Sunday, March 18, 2012


I know that the Pagans of the world will beat me up for saying this, but Spring is here, Equinox or no Equinox. The weather is warm, the grass is green, and trees and bushes are blossoming everywhere. It is glorious.

And I'm curled up in the fetal position, consuming every allergy product known to man.

But that will not stifle my love for this season - my favorite by a landslide.

I spent twelve years in New York City, and every year around March, I could be heard whining and moaning and, as is said in that fair city, kveching about the sheer LACK of anything resembling a real Spring. Sure, there are flowering trees, many of which are located in the picturesque neighborhood known as Park Slope, Brooklyn, where we used to live. Yes, there is a short patch of temperate weather between the frozen winter and the sweltering summer. And yes, the minute the manicured toenails and arms were bared, men and women both resembled their animal cousins in the wild, eyeing each other ravenously to check for compatibility. But, New Yorkers, I must tell you that this is not Spring.

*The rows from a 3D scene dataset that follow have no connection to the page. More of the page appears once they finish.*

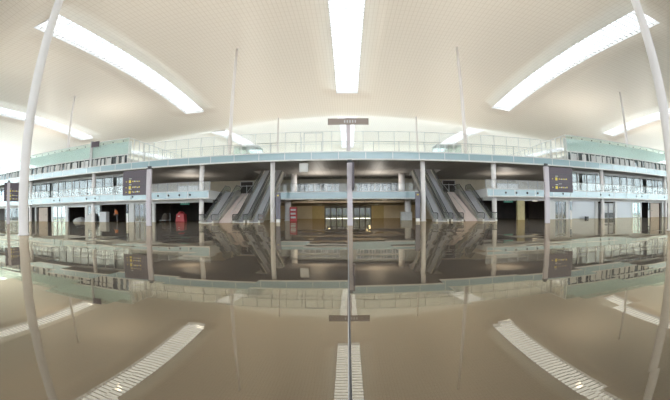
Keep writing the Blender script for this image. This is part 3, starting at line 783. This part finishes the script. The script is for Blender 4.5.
# ------------------------------------------------------------------ person in orange
def skin_mesh(name, verts, edges, radii, m, parent, root=0, sub=2):
    me = bpy.data.meshes.new(name); me.from_pydata(verts, edges, []); o = bpy.data.objects.new(name, me); C.objects.link(o)
    me.materials.append(M[m]); o.parent = parent
    md = o.modifiers.new('skin', 'SKIN'); sv = me.skin_vertices[0].data
    for i, r_ in enumerate(radii): sv[i].radius = r_ if isinstance(r_, tuple) else (r_, r_)
    sv[root].use_root = True
    s_ = o.modifiers.new('sub', 'SUBSURF'); s_.levels = sub; s_.render_levels = sub
    md.use_smooth_shade = True
    return o
p = empty('person', (-31.8, 39.4, 0), math.radians(-62)); p.scale = (1.06, 1.06, 1.06); tag(p, 'person in an orange vest and grey trousers bending forward in the dark opening', 'person')
V = [(0,0,.95),(0,-.05,1.12),(-.02,-.13,1.30),(-.03,-.19,1.44),(-.03,-.23,1.53),(-.03,-.27,1.63),(-.03,-.29,1.72),
     (-.19,-.19,1.42),(-.26,-.25,1.15),(-.22,-.42,.95),(-.21,-.46,.88),
     (.15,-.19,1.42),(.22,-.25,1.15),(.20,-.44,.97),(.19,-.48,.90),
     (-.11,.02,.88),(-.12,-.03,.50),(-.13,.04,.09),(-.13,-.14,.04),
     (.11,.02,.88),(.13,.02,.50),(.14,.12,.09),(.14,-.06,.04)]
E = [(0,1),(1,2),(2,3),(3,4),(4,5),(5,6),(3,7),(7,8),(8,9),(9,10),(3,11),(11,12),(12,13),(13,14),(0,15),(15,16),(16,17),(17,18),(0,19),(19,20),(20,21),(21,22)]
R = [.14,.13,.15,.12,.055,.095,.07,.065,.048,.036,.03,.065,.048,.036,.03,.09,.062,.042,.04,.09,.062,.042,.04]
body = skin_mesh('body', V, E, R, 'skin', p)
# face and hair
hd = bmesh.new(); bmesh.ops.create_uvsphere(hd, u_segments=16, v_segments=12, radius=.105)
me = bpy.data.meshes.new('hair'); hd.to_mesh(me); hd.free(); me.materials.append(M['hair']); o = bpy.data.objects.new('hair', me); C.objects.link(o); o.parent = p; o.location = (-.03,-.255,1.70); o.scale = (.85, 1, .95)
skin_mesh('hand', [(-.21,-.46,.89),(-.21,-.50,.83),(-.21,-.53,.76)], [(0,1),(1,2)], [(.035,.02),(.04,.018),(.02,.012)], 'skin', p)
for s, bx, by, bz in ((-1, -.21, -.50, .83), (1, .19, -.52, .85)):
    for k in range(4): skin_mesh('finger', [(bx+(k-1.5)*.02, by, bz), (bx+(k-1.5)*.022, by-.03, bz-.05), (bx+(k-1.5)*.022, by-.03, bz-.09+abs(k-1.5)*.01)], [(0,1),(1,2)], [.010,.009,.008], 'skin', p, sub=1)
    skin_mesh('thumb', [(bx-s*.03, by+.01, bz+.02), (bx-s*.055, by-.02, bz-.02)], [(0,1)], [.011,.009], 'skin', p, sub=1)
vest = skin_mesh('vest', V[0:4]+[V[7], (-.235,-.23,1.25), V[11], (.195,-.23,1.25)], [(0,1),(1,2),(2,3),(3,4),(4,5),(3,6),(6,7)], [.18,.19,.21,.16,.10,.085,.10,.085], 'safety_orange', p, root=2)
skin_mesh('trousers', [V[0]]+V[15:18]+V[19:22], [(0,1),(1,2),(2,3),(0,4),(4,5),(5,6)], [.155,.108,.082,.065,.108,.082,.065], 'trouser_grey', p)
for k in (17, 21):
    x, y, z = V[k]; skin_mesh('shoe', [(x,y+.05,.05),(x,y-.08,.045),(x,y-.2,.035)], [(0,1),(1,2)], [.05,.045,.03], 'black_rubber', p)
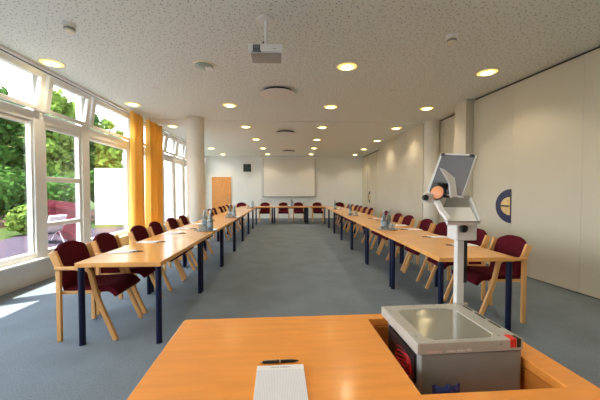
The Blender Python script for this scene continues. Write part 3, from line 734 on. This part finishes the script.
def under(thing, child, part):
    pts = [o for o in thing.children if o.name.split('.')[0] == part]
    for o in [o for o in thing.children if o.name.split('.')[0] == child]:
        if pts: o.parent = pts[0]
for c_, p_ in (('power_switch','stage'),('switch_bezel','stage'),('screw','stage'),('stage_glass','stage'),('vent_slot','stage'),('maker_text','stage'),('model_text','stage'),('cord_recess','body'),('foot','body'),
               ('height_rack','column'),('focus_knob','carriage'),('front_trim','head_housing'),('tilt_knob','lens_arm'),('lens','lens_block'),('lens_rim','lens_block'),('mirror','mirror_lid'),('mirror_clip','mirror_lid')): under(O,c_,p_)
under(P,'heading_text','heading_strip')
for th in [o for o in COL.objects if o.get('category') in ('pen','bottle','projector','smoke detector','curtain')]:
    for c_, p_ in (('clip','cap'),('push_button','cap'),('paper_label','glass_body'),('lens','body'),('lens_recess','body'),('focus_slot','body'),('front_mark','body'),('sensor_slots','sensor_head'),('curtain_hook','cloth')):
        if th.get('category') == 'curtain': continue
        under(th,c_,p_)
# ------------------------------------------------------------------ outside
ZG = -.12
struct(MB().box(-60,-3.92,-25,60,ZG-.2,ZG).build('ground_outside', M['lawn'], smooth=0))
struct(MB().prism([(-3.92,-10),(-3.92,14.0),(-9.0,12.0),(-8.4,8.6),(-14,8.2),(-14,-10)][::-1],ZG,ZG+.02).build('terrace_paving', M['paving'], smooth=0))
struct(MB().prism([(-9.6,13.2),(-22,11.5),(-22,26),(-9.6,26)][::-1],ZG,ZG+.03).build('planting_bed_ground', M['soil'], smooth=0))
# white rendered garden wall
t = MB().box(-8.45,-3.95,14.0,14.25,ZG,2.42); o = t.build('garden_wall', M['white_render'], smooth=0); tag(o,'white rendered garden wall seen through the window beside the curtains','wall')
# burgundy board fence
F = empty('board_fence', (-5.0,7.75,ZG)); tag(F,'low burgundy board fence outside the windows','fence')
ax = Vector((-4.2,4.55,0)); Ln = ax.length; ang = math.atan2(ax.y,ax.x); T = Matrix.Rotation(ang,4,'Z')
fb = MB()
for i in range(int(Ln/.15)): fb.box(i*.15+.004,i*.15+.146,-.012,.012,.05,1.18,T)
fb.build('boards', M['red_wall'], F, bevel=.002)
fb = MB(); fb.box(0,Ln,.012,.05,.25,.34,T); fb.box(0,Ln,.012,.05,.95,1.04,T); fb.build('fence_rails', M['red_wall'], F)
# white garden recliner
C = empty('garden_recliner', (-6.75,9.05,ZG+.02), R(150)); tag(C,'white cloth garden recliner in front of the burgundy fence','recliner')
prof = [(-.50,.80),(-.38,.55),(-.22,.36),(0,.30),(.25,.36),(.48,.30)]
def rc(u, v):
    s = u*(len(prof)-1); i = min(int(s),len(prof)-2); f_ = s-i
    x = prof[i][0]*(1-f_)+prof[i+1][0]*f_; z = prof[i][1]*(1-f_)+prof[i+1][1]*f_
    return (x,(v-.5)*.42,z),(-(prof[i+1][1]-prof[i][1]),0,prof[i+1][0]-prof[i][0])
MB().shell(rc,20,3,.03).build('sling', M['white_cloth'], C, smooth=60)
for y in (-.2,.2):
    MB().sweep([(-.35,y,0),(-.1,y,.30),(.25,y,.34)],.03,.03,(0,1,0),8).build('leg', M['white_plastic'], C); MB().sweep([(.38,y,0),(.05,y,.29)],.03,.03,(0,1,0),8).build('leg', M['white_plastic'], C)

def foliage(rng, blobs, n, size):
    mb = MB()
    tot = sum(b[3]**2 for b in blobs)
    for (bx,by,bz,br) in blobs:
        # leafy surface of each bough mass; a small core keeps it dense
        k = int(n*br*br/tot)
        for _ in range(k):
            d = Vector((rng.gauss(0,1),rng.gauss(0,1),rng.gauss(0,1))).normalized(); rr = br*(.72+.36*rng.random())
            p = Vector((bx,by,bz))+d*rr; p.z = max(p.z,.05)
            nrm = (d+Vector((rng.gauss(0,.5),rng.gauss(0,.5),rng.gauss(0,.5)+.3))).normalized()
            a = nrm.orthogonal().normalized(); a = Matrix.Rotation(rng.random()*6.28,3,nrm) @ a; b = nrm.cross(a)
            s = size*(.6+.8*rng.random())
            mb.add([p+a*s,p+b*s*.55,p-a*s,p-b*s*.55],[(0,1,2,3)])
        core = []; M_ = 8
        mb.lathe([(br*.70*math.sin(math.pi*(j+.5)/M_), br*.70*-math.cos(math.pi*(j+.5)/M_)) for j in range(M_)],10,Matrix.Translation((bx,by,bz)))
    return mb
def tree(x,y,h,r,leaf,label,seed,n=2600):
    rng = random.Random(seed); t = empty('garden_tree',(x,y,ZG)); tag(t,label,'tree','trees outside the windows')
    MB().sweep([(0,0,0),(.05,.03,h*.3),(.02,.0,h*.62)],.3,.3,(1,0,0),10,[(.34,.34),(.26,.26),(.14,.14)]).build('trunk', M['bark'], t)
    bl = [(0,0,h*.62,r*.75)]
    for i in range(18):
        a = i*2.4+rng.random()*.8; q = r*(.35+.55*rng.random()); bl.append((q*math.cos(a),q*math.sin(a),h*(.30+.60*(i+.5)/18),r*(.40+.22*rng.random())))
    bl.append((0,0,h-r*.4,r*.4))
    foliage(rng,bl,n,.17).build('foliage', leaf, t, smooth=0)
def shrub(x,y,h,r,leaf,label,seed,n=1500):
    rng = random.Random(seed); t = empty('garden_shrub',(x,y,ZG+.02)); tag(t,label,'shrub','shrubs outside the windows')
    MB().sweep([(0,0,0),(.02,0,h*.5)],.1,.1,(1,0,0),8).build('stem', M['bark'], t)
    bl = [(0,0,h*.5,min(r,h*.5))]+[(r*.6*math.cos(a),r*.6*math.sin(a),h*(.35+.3*rng.random()),min(r,h)*.42) for a in [rng.random()*6.28 for _ in range(6)]]
    foliage(rng,bl,n,.11).build('foliage', leaf, t, smooth=0)
tree(-15.4,17.2,7.3,1.2,M['leaf_mid'],'mid green tree rising in the leftmost window',12,2600)
tree(-12.3,17.2,7.0,1.15,M['leaf_bright'],'bright yellow-green tree seen through the railed window',13,2600)
tree(-10.0,17.9,5.6,.75,M['leaf_bright'],'slim yellow-green tree rising over the white garden wall',15,1500)
tree(-21.2,24.0,8.8,2.0,M['leaf_dark'],'dark green tree farthest back at the left edge of the garden',14,3600)
tree(-15.9,24.0,8.6,2.0,M['leaf_dark'],'dark green tree farthest back behind the yellow-green tree',16,3600)
shrub(-12.6,14.0,2.9,1.2,M['leaf_mid'],'large rounded green shrub low in the leftmost window',21,2600)
shrub(-15.3,14.0,3.2,1.25,M['leaf_dark'],'dark green shrub at the left edge of the leftmost window',22,2600)
shrub(-10.2,14.3,2.5,1.0,M['leaf_mid'],'green shrub behind the burgundy fence',23,2200)
shrub(-8.75,10.75,1.05,.5,M['leaf_bright'],'small pale green shrub in front of the burgundy fence',24,900)
shrub(-9.2,15.6,3.6,.8,M['leaf_mid'],'tall green shrub peeping over the white garden wall',25,1800)

# ------------------------------------------------------------------ daylight
w = bpy.data.worlds.new('daylight'); scene.world = w; w.use_nodes = True; nt = w.node_tree; bg = nt.nodes['Background']
tc = nt.nodes.new('ShaderNodeTexCoord'); sp = nt.nodes.new('ShaderNodeSeparateXYZ'); cr = nt.nodes.new('ShaderNodeValToRGB')
nt.links.new(tc.outputs['Generated'], sp.inputs[0]); nt.links.new(sp.outputs['Z'], cr.inputs[0])
cr.color_ramp.elements[0].position = 0; cr.color_ramp.elements[0].color = (.95,.97,1,1); cr.color_ramp.elements[1].position = .8; cr.color_ramp.elements[1].color = (.62,.78,1,1)
nt.links.new(cr.outputs[0], bg.inputs['Color']); bg.inputs['Strength'].default_value = 4.2
sun = bpy.data.lights.new('sun','SUN'); sun.energy = 11.0; sun.angle = R(.6); sun.color = (1,.95,.86)
so = bpy.data.objects.new('sun', sun); COL.objects.link(so); so.rotation_euler = Vector((.30,.16,-1)).to_track_quat('-Z','Y').to_euler(); so.location = (-10,-10,20)

# ------------------------------------------------------------------ camera
cam = bpy.data.cameras.new('camera'); cam.sensor_width = 36; cam.lens = 18.0; cam.clip_start = .05; cam.clip_end = 300
co_ = bpy.data.objects.new('camera', cam); COL.objects.link(co_); co_.location = (0,0,1.36)
yaw, pitch = math.atan(17/300), math.atan(8/300)
co_.rotation_euler = (R(90)-pitch, 0, -yaw)
scene.camera = co_
scene.view_settings.view_transform = 'Standard'; scene.view_settings.look = 'None'; scene.view_settings.gamma = 1; scene.view_settings.exposure = 1.22
scene.view_settings.use_curve_mapping = False
scene.cycles.max_bounces = 10; scene.cycles.diffuse_bounces = 6; scene.cycles.transparent_max_bounces = 16
scene.cycles.caustics_reflective = False; scene.cycles.caustics_refractive = False; scene.cycles.sample_clamp_indirect = 6
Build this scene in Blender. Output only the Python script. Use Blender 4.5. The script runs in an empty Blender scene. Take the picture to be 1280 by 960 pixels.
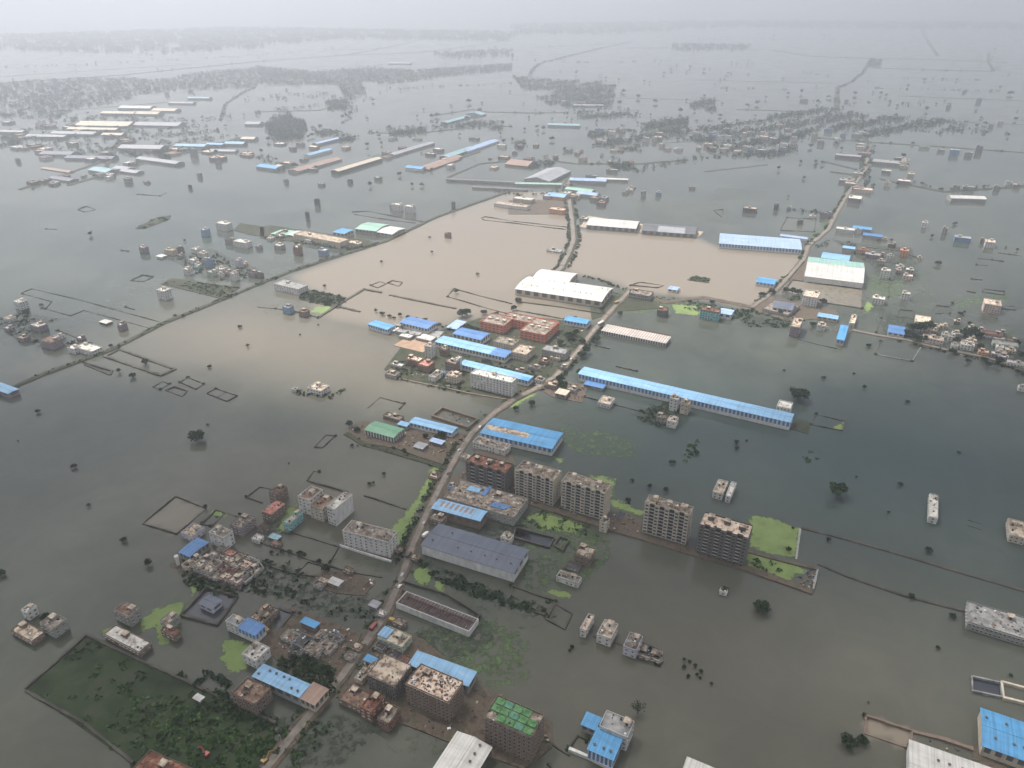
import bpy, bmesh, math, random
import numpy as np
from mathutils import Vector, Matrix
R = math.radians
random.seed(11)
S = bpy.context.scene
COL = S.collection

# ---------------------------------------------------------------- camera, sky, sun, exposure
CAM_H, FPX, CX, CY = 380.0, 940.0, 640.0, 480.0
PITCH = math.atan((CY + 15.0) / FPX)
cam_d = bpy.data.cameras.new("Camera")
cam = bpy.data.objects.new("Camera", cam_d); COL.objects.link(cam)
cam.location = (0, 0, CAM_H); cam.rotation_euler = (R(90) - PITCH, 0, 0)
cam_d.sensor_width = 36.0; cam_d.lens = 36.0 * FPX / 1280.0
cam_d.clip_start = 1.0; cam_d.clip_end = 200000.0
S.camera = cam

SUN_EL, SUN_AZ = 60.0, -44.0          # azimuth measured from +Y (view direction), negative = left
w = bpy.data.worlds.new("World"); S.world = w; w.use_nodes = True
nt = w.node_tree; nt.nodes.clear()
sky = nt.nodes.new("ShaderNodeTexSky"); sky.sky_type = 'NISHITA'; sky.sun_disc = False
sky.sun_elevation = R(SUN_EL); sky.sun_rotation = R(SUN_AZ)
sky.air_density = 1.0; sky.dust_density = 4.0; sky.ozone_density = 1.0; sky.altitude = 100
hs = nt.nodes.new("ShaderNodeHueSaturation"); hs.inputs['Saturation'].default_value = 0.62
bg = nt.nodes.new("ShaderNodeBackground"); bg.inputs['Strength'].default_value = 0.09
wo = nt.nodes.new("ShaderNodeOutputWorld")
nt.links.new(sky.outputs[0], hs.inputs['Color']); nt.links.new(hs.outputs[0], bg.inputs[0]); nt.links.new(bg.outputs[0], wo.inputs[0])

sd = bpy.data.lights.new("Sun", 'SUN'); sd.energy = 4.6; sd.angle = R(5); sd.color = (1.0, .95, .88)
sun = bpy.data.objects.new("Sun", sd); COL.objects.link(sun)
el, az = R(SUN_EL), R(SUN_AZ)
dirv = Vector((math.sin(az) * math.cos(el), math.cos(az) * math.cos(el), math.sin(el)))
sun.rotation_euler = dirv.to_track_quat('Z', 'Y').to_euler()
S.view_settings.view_transform = 'Standard'; S.view_settings.look = 'None'
S.view_settings.exposure = 0.66; S.view_settings.gamma = 1.0; S.view_settings.use_curve_mapping = False
S.cycles.volume_bounces = 1; S.cycles.max_bounces = 6; S.cycles.transparent_max_bounces = 12
S.cycles.diffuse_bounces = 2; S.cycles.glossy_bounces = 2
S.cycles.use_denoising = True

# ---------------------------------------------------------------- pixel of the photograph -> point at height z
_cp, _sp = math.cos(PITCH), math.sin(PITCH)
def at(x, y, z=0.0):
    dx = (x - CX) / FPX; dy = (CY - y) / FPX
    vy = _cp + dy * _sp; vz = -_sp + dy * _cp
    t = (z - CAM_H) / vz
    return (dx * t, vy * t)
def px(x, y, z=0.0):
    vy = y; vz = z - CAM_H
    dep = vy * _cp - vz * _sp; up = vy * _sp + vz * _cp
    return (CX + FPX * x / dep, CY - FPX * up / dep)

# ---------------------------------------------------------------- mesh builder
class MB:
    def __init__(s): s.v = []; s.f = []; s.m = []
    def face(s, pts, mi=0):
        n = len(s.v); s.v += [tuple(p) for p in pts]; s.f.append(tuple(range(n, n + len(pts)))); s.m.append(mi)
    def box(s, x0, y0, z0, x1, y1, z1, mi=0, top=None):
        n = len(s.v)
        s.v += [(x0,y0,z0),(x1,y0,z0),(x1,y1,z0),(x0,y1,z0),(x0,y0,z1),(x1,y0,z1),(x1,y1,z1),(x0,y1,z1)]
        for q, mm in (((3,2,1,0),mi),((4,5,6,7),mi if top is None else top),((0,1,5,4),mi),((1,2,6,5),mi),((2,3,7,6),mi),((3,0,4,7),mi)):
            s.f.append(tuple(n+i for i in q)); s.m.append(mm)
    def obox(s, c, sx, sy, z0, z1, a, mi=0):
        n = len(s.v); ca, sa = math.cos(a), math.sin(a)
        for z in (z0, z1):
            for X, Y in ((-sx,-sy),(sx,-sy),(sx,sy),(-sx,sy)):
                s.v.append((c[0]+(X*ca-Y*sa)/2, c[1]+(X*sa+Y*ca)/2, z))
        for q in ((3,2,1,0),(4,5,6,7),(0,1,5,4),(1,2,6,5),(2,3,7,6),(3,0,4,7)):
            s.f.append(tuple(n+i for i in q)); s.m.append(mi)
    def cyl(s, cx, cy, r, z0, z1, n=10, mi=0, r2=None, cap=True):
        r2 = r if r2 is None else r2; b = len(s.v)
        for k in range(n):
            a = 2*math.pi*k/n
            s.v.append((cx+r*math.cos(a), cy+r*math.sin(a), z0)); s.v.append((cx+r2*math.cos(a), cy+r2*math.sin(a), z1))
        for k in range(n):
            j = (k+1) % n; s.f.append((b+2*k, b+2*j, b+2*j+1, b+2*k+1)); s.m.append(mi)
        if cap: s.f.append(tuple(b+2*k+1 for k in range(n))); s.m.append(mi)
    def bar(s, p, q, r, mi=0):
        p, q = Vector(p), Vector(q); d = (q-p).normalized()
        a = d.orthogonal().normalized(); b = d.cross(a); n = len(s.v)
        for c in (p, q):
            for X, Y in ((-1,-1),(1,-1),(1,1),(-1,1)): s.v.append(tuple(c + a*X*r + b*Y*r))
        for f in ((3,2,1,0),(4,5,6,7),(0,1,5,4),(1,2,6,5),(2,3,7,6),(3,0,4,7)):
            s.f.append(tuple(n+i for i in f)); s.m.append(mi)
    def mesh(s, name, mats):
        me = bpy.data.meshes.new(name); me.from_pydata(s.v, [], s.f)
        for mt in mats: me.materials.append(mt)
        if any(s.m): me.polygons.foreach_set("material_index", s.m)
        me.update(); return me
    def build(s, name, mats, parent=None):
        if not isinstance(mats, (list, tuple)): mats = [mats]
        return link(name, s.mesh(name, mats), parent)
def link(name, me, parent=None):
    o = bpy.data.objects.new(name, me); COL.objects.link(o)
    if parent is not None: o.parent = parent
    return o
def tag(o, label=None, cat=None, group=None, kind=None):
    if label: o['label'] = label
    if cat: o['category'] = cat
    if group: o['group'] = group
    if kind: o['kind'] = kind
    return o
def empty(name, loc, rz=0):
    o = bpy.data.objects.new(name, None); COL.objects.link(o)
    o.location = loc; o.rotation_euler = (0, 0, rz); o.empty_display_size = 2; return o

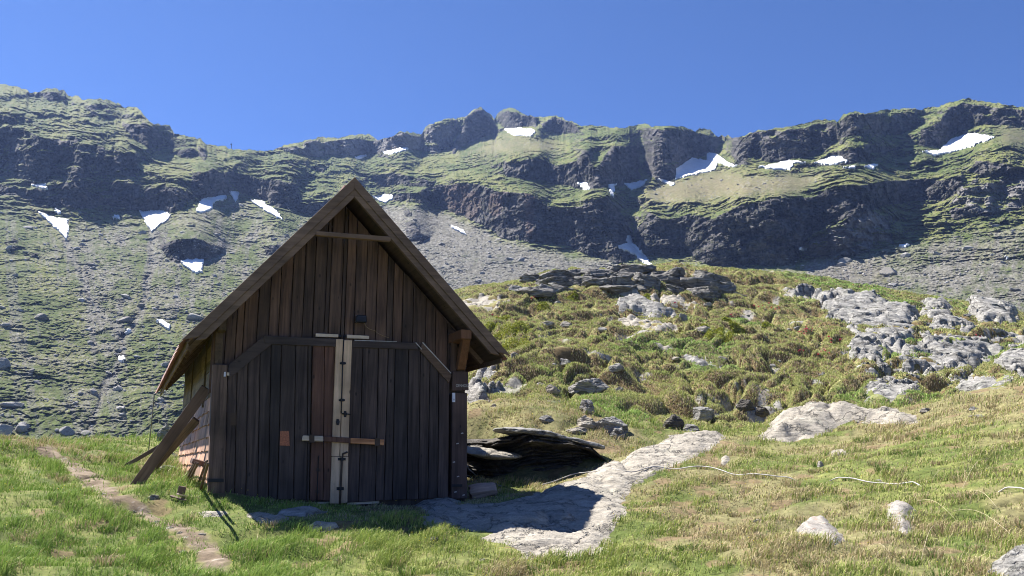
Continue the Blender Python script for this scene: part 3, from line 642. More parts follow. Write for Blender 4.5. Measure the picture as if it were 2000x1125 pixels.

Spring is daffodils poking up at the beginning of March (which is why they're known as "March flowers" in these parts). Spring is day after day after day of weather where you need a sweater in the morning, short sleeves in the afternoon, and a sweater again in the evening. Spring is that hail storm that manifests out of nowhere and is gone in twenty minutes. Spring is cowering in your basement, at least a couple of times each season, praying that the tornado won't come near you. Spring is sitting on a porch swing, singing a favorite song, and stopping whenever someone walks by. Spring is lying in the grass and watching clouds transform before your eyes. Spring is running into your friends at the local farmer's market. Spring is deciding how you want to spend your Derby Day. Spring is knowing you can actually get comfortable and enjoy this season, without that dread that it could disappear at any moment.

I'm home again. There's a lot I miss about New York. Friends, first and foremost; brownstones; crazy characters roaming the streets and subways; the knowledge that this is New York, and nothing can ever compare.

But I am so grateful to be back in Kentucky for the Spring. And though my eyes may water, my nose may run, and I might be hacking up some strange-looking things right now, I'm so happy to be home!